Riomaggiore 2026: The First Cinque Terre Village — the Via dell'Amore, the Castle, and Why Starting Here Rather Than Monterosso Changes the Whole Experience
Autore: La Redazione di www.tourleaderpro.com
Last updated: April 2026.
Riomaggiore is the southernmost of the five Cinque Terre villages — the first one reached from La Spezia by train (3 minutes on the Cinque Terre regional train), and therefore the gateway that most visitors enter first. The name: "Rio Maggiore" — the greater stream, the reference to the Rivus Major (the main stream) that flows through the village valley into the sea, covered over in the medieval period but still running beneath the main street (Via Colombo) and emerging at the harbour. The village structure follows this valley: the main street runs steeply from the train station down to the harbour, with the medieval tower-houses built directly against the valley sides on both banks of the covered stream, the pastel-painted facades in the specific Cinque Terre colour range (ochre, rust, pale yellow, grey-blue) that the sea light and the dense proximity of the buildings produce as their specific visual signature.
Riomaggiore: What to See and Do
The Via dell'Amore
The Via dell'Amore (the Path of Love — the coastal path that connects Riomaggiore to Manarola along the cliff face, approximately 1.1km, 20-30 minutes) is the most famous section of the Cinque Terre coastal trail and the one most frequently inaccessible: the path was built in 1922 (originally for maintenance access to the railway tunnel between the two villages) and has suffered multiple landslide-related closures, the most significant being the 2012 landslide that closed it completely and whose repairs were completed in stages through 2024-2025. Current status: verify at parconazionale5terre.it before planning — the path has reopened in section, with timed entry and a ticket (approximately €5) required to manage visitor numbers. When open, the Via dell'Amore is the most accessible and most dramatically positioned section of the Cinque Terre coastal trail: the path is essentially flat, the cliff drops directly to the sea below, and the views back to Riomaggiore and forward to Manarola are the canonical Cinque Terre cliff-path experience.

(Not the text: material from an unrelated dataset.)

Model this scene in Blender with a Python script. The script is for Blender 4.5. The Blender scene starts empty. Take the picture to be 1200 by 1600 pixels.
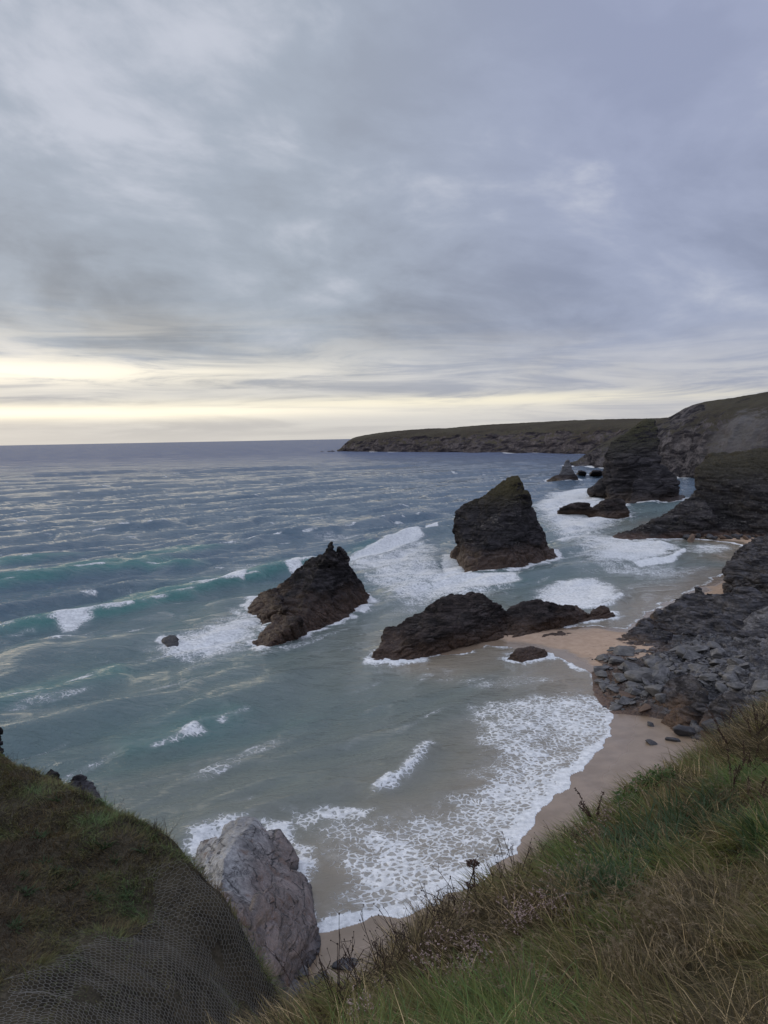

The Castle and the Harbour
The Castello di Riomaggiore (the 14th-century castle on the rocky promontory above the village, reachable by stairs from the main street) is used for cultural events and exhibitions in season; the exterior terraces provide the elevated view over the harbour and the village rooflines. The Riomaggiore harbour (the small basin below the main street, where the fishing boats are hauled up on the slipway and the seasonal swimmers access the water from the rocks) is the social center of the village in the evening — the aperitivo at the harbour-edge bars and the specific Riomaggiore tradition of watching the sunset from the harbour rocks are the most specifically local evening activities.
Q&A: Riomaggiore
Should I start my Cinque Terre visit at Riomaggiore or Monterosso?
Starting at Riomaggiore (the southern end) and walking or taking the train north produces the specific sequence that builds from the smaller, steeper, more dramatically positioned villages toward the larger, more resort-oriented Monterosso. Starting at Monterosso and working south produces the reverse — the resort atmosphere first, the drama later. The Riomaggiore-to-Monterosso direction is generally preferred for the specific experience of the Cinque Terre: the southern villages (Riomaggiore, Manarola, Corniglia) have the most specifically Ligurian fishing community character, and entering from the south places this character first in the sequence.